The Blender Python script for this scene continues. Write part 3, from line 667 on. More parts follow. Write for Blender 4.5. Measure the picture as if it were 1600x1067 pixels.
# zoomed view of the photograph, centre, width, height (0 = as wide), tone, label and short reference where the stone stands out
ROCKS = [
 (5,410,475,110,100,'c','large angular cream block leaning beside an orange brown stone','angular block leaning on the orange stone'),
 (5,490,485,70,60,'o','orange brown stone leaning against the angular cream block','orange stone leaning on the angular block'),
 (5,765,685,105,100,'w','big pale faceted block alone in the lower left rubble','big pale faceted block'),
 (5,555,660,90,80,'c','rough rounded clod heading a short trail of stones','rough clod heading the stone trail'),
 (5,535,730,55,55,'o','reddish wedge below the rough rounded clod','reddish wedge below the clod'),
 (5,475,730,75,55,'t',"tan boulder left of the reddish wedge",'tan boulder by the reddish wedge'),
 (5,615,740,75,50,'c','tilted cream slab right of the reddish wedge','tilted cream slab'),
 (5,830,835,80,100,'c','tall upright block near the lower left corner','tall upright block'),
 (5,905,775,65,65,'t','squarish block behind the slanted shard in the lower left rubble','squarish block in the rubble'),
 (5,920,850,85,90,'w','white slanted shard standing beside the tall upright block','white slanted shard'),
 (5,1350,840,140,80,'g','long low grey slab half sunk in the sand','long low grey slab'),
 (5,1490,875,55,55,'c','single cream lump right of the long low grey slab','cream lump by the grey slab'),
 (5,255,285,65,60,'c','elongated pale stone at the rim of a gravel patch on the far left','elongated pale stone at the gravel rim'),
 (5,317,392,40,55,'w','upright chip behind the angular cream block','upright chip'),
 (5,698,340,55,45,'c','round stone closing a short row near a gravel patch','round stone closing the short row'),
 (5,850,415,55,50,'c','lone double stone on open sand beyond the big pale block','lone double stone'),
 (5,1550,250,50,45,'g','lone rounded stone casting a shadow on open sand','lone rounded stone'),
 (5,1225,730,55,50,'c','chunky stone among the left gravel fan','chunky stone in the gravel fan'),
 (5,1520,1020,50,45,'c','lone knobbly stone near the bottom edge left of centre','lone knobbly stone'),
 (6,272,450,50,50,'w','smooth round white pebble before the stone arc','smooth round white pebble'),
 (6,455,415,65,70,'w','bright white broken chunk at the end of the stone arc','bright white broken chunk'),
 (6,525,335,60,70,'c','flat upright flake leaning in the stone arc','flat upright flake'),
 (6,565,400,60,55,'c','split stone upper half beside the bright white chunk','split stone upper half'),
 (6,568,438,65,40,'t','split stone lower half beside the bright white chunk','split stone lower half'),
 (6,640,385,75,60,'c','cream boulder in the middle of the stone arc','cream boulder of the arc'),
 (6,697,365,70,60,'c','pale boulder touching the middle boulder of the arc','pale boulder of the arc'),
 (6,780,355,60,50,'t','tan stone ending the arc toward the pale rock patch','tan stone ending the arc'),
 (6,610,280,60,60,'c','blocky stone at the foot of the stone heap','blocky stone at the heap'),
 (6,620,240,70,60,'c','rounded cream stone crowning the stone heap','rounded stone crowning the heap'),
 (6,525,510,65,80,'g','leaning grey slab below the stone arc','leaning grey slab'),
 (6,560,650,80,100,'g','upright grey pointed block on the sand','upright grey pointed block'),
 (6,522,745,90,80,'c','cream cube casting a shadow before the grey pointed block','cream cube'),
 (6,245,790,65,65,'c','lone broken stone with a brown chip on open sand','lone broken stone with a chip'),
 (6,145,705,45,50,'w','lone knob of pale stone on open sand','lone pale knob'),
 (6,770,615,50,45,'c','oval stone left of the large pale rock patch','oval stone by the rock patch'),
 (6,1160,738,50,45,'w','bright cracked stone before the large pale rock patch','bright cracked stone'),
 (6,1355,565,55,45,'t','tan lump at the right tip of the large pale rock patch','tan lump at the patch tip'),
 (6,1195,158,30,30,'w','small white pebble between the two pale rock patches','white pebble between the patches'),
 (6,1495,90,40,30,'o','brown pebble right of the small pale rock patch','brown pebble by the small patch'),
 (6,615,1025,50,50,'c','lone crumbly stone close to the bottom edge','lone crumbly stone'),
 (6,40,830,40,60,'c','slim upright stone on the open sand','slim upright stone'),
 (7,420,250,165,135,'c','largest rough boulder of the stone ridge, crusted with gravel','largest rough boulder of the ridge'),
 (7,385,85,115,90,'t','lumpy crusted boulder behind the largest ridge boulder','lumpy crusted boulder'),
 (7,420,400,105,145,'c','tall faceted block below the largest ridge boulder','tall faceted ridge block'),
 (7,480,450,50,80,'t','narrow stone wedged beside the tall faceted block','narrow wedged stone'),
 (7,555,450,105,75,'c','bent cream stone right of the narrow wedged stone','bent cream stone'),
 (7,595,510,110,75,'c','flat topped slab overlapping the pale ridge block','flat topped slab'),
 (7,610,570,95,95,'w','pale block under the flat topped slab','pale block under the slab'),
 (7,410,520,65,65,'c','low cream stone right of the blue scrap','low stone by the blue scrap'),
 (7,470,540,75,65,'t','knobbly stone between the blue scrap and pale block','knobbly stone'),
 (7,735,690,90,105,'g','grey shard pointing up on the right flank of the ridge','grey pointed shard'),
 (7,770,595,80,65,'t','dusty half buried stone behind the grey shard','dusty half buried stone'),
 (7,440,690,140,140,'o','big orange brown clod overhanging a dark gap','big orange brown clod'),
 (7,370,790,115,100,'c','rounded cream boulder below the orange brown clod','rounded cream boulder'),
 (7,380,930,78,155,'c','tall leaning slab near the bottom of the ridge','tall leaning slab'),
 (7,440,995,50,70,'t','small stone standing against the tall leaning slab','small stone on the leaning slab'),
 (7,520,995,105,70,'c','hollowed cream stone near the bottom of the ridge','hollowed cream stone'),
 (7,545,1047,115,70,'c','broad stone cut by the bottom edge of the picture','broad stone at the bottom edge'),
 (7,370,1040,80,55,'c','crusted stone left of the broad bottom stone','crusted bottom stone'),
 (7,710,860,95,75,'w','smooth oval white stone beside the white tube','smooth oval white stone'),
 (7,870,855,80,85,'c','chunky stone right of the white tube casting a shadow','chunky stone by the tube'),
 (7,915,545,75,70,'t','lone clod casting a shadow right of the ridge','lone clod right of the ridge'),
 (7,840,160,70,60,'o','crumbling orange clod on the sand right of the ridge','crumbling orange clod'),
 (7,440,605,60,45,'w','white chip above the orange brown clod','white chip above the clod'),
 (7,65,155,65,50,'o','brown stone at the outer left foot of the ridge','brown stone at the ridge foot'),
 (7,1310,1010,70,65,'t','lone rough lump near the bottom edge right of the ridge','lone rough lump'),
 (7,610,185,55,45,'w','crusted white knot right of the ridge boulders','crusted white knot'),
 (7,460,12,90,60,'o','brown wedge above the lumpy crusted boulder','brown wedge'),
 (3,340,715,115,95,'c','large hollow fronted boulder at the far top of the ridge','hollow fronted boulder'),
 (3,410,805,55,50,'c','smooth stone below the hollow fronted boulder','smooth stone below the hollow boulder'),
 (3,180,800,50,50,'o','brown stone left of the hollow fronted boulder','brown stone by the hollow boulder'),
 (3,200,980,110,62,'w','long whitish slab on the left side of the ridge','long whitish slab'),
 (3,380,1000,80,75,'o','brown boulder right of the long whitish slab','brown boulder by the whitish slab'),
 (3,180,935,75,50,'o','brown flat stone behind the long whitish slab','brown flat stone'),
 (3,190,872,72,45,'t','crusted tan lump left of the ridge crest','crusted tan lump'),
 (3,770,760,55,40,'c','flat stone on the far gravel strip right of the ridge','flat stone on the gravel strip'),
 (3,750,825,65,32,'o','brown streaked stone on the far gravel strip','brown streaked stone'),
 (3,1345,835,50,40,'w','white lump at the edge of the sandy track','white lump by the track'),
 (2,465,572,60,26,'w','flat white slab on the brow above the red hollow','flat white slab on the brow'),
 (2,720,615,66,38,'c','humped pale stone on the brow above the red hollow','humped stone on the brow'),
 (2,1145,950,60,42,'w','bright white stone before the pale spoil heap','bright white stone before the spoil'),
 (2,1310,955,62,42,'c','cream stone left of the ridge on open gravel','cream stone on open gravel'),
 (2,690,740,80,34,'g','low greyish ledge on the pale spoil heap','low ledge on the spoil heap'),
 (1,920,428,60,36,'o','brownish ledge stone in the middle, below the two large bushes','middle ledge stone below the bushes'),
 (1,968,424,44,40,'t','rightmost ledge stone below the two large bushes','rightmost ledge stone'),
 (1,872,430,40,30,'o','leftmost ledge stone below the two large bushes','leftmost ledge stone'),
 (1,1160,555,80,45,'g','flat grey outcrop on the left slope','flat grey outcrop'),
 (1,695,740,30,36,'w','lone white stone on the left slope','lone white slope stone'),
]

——

▸ Challenge
Copy every line above that includes the string "picture".

▸ Complete output
The Blender Python script for this scene continues. Write part 3, from line 667 on. More parts follow. Write for Blender 4.5. Measure the picture as if it were 1600x1067 pixels.
 (7,545,1047,115,70,'c','broad stone cut by the bottom edge of the picture','broad stone at the bottom edge'),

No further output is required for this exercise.